Over the last few years my nervous system and heart have been finally, truly unlearning the ingrained patterns of "worst nightmares often come true" and "settling for dysfunction is my only option".

But I'm still a newbie at this stuff. This past week has been really, really hard for me. Those old patterns have been fighting, tooth and nail to be the loudest voices in the room again. I've had to dig deep, really deep. I've had to continually put myself face to face, mirror to mirror, with the loving people I choose to keep close to me to remember that I don't choose dysfunction anymore and that personal, radical evolution is a possible alternative to worst nightmares coming true.

And truly, what I've had to remember to remember is that I AM surrounded by a partner and friends that see and love me for who I am, as I also do for them. We are not here to destroy each other. But, we ARE armed with tools. Tools that keep us from sliding too far backwards into misunderstanding and relational hell and tools that help us face conflict in service of learning. In short, we are here to See each other with a capital S, to help each other grow, and to love each other.
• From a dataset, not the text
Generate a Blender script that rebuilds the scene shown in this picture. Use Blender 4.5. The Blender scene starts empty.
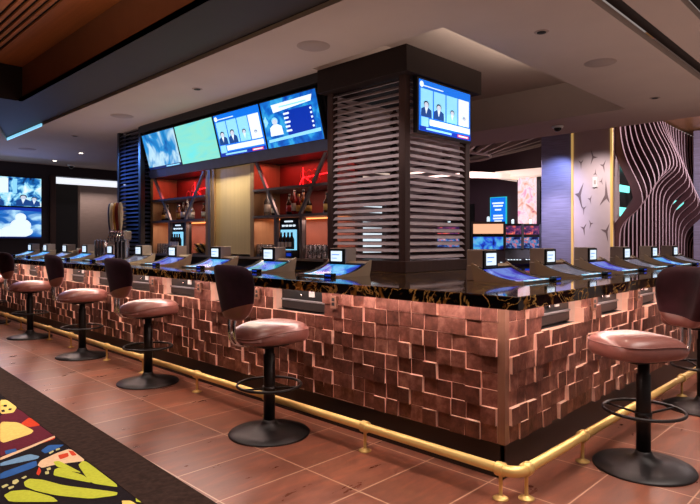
import bpy, math, random
from mathutils import Vector, Matrix
random.seed(7)
scn = bpy.context.scene
R = math.radians
PI = math.pi

# ------------------------------------------------------------------ camera
cam_d = bpy.data.cameras.new('camera')
cam = bpy.data.objects.new('camera', cam_d)
scn.collection.objects.link(cam)
scn.camera = cam
cam_d.sensor_width = 36.0
cam_d.lens = 36.0 * 576 / 700
cam_d.shift_y = -12 / 700
cam.location = (0, 0, 1.37)
cam.rotation_euler = (R(90), 0, R(-45.4))
cam_d.clip_end = 200

# ------------------------------------------------------------------ world, exposure
w = bpy.data.worlds.new('world')
scn.world = w
w.use_nodes = True
w.node_tree.nodes['Background'].inputs[0].default_value = (0.92, 0.76, 0.70, 1)
w.node_tree.nodes['Background'].inputs[1].default_value = 0.30
scn.view_settings.view_transform = 'Standard'
scn.view_settings.look = 'None'
scn.view_settings.exposure = 0.0
scn.view_settings.gamma = 1.0
scn.view_settings.use_curve_mapping = False


def area(loc, size, power, color, rot=(0, 0, 0), sy=None, spread=None):
    d = bpy.data.lights.new('area_light', 'AREA')
    d.energy = power
    d.color = color
    d.size = size
    if sy:
        d.shape = 'RECTANGLE'
        d.size_y = sy
    if spread:
        d.spread = R(spread)
    o = bpy.data.objects.new('area_light', d)
    scn.collection.objects.link(o)
    o.location = loc
    o.rotation_euler = rot
    return o


def spot(loc, power, color, angle=70, blend=0.6, target=None, rad=0.06):
    d = bpy.data.lights.new('spot_light', 'SPOT')
    d.energy = power
    d.color = color
    d.spot_size = R(angle)
    d.spot_blend = blend
    d.shadow_soft_size = rad
    o = bpy.data.objects.new('spot_light', d)
    scn.collection.objects.link(o)
    o.location = loc
    if target:
        v = Vector(target) - Vector(loc)
        o.rotation_euler = v.to_track_quat('-Z', 'Y').to_euler()
    return o


WARM = (1.0, 0.80, 0.64)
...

I am a helluva skeptic and a well-practiced cynic. But apparently this stuff is for real. And I know it's rare. The best part, and the reason I post tonight, is that as I've been listening to the voices online and in the media over the last few months, I want to say that I do not forget: I know where I started and I remember how I got here. I remember, too, that before I got a sample of this, I thought it was unrealistic and perhaps even fake.

We as a country have some serious work to do. And I know that many will never do it. But I do believe that at least for those who choose it and want it: it is doable. Conflict resolution and healthy, satisfying (even ecstatic!) relationship is doable and learnable.

So that's what I got tonight. And I'd love to still keep getting all your beautiful mirrors in these next weeks, as I'd be happy to give back to you.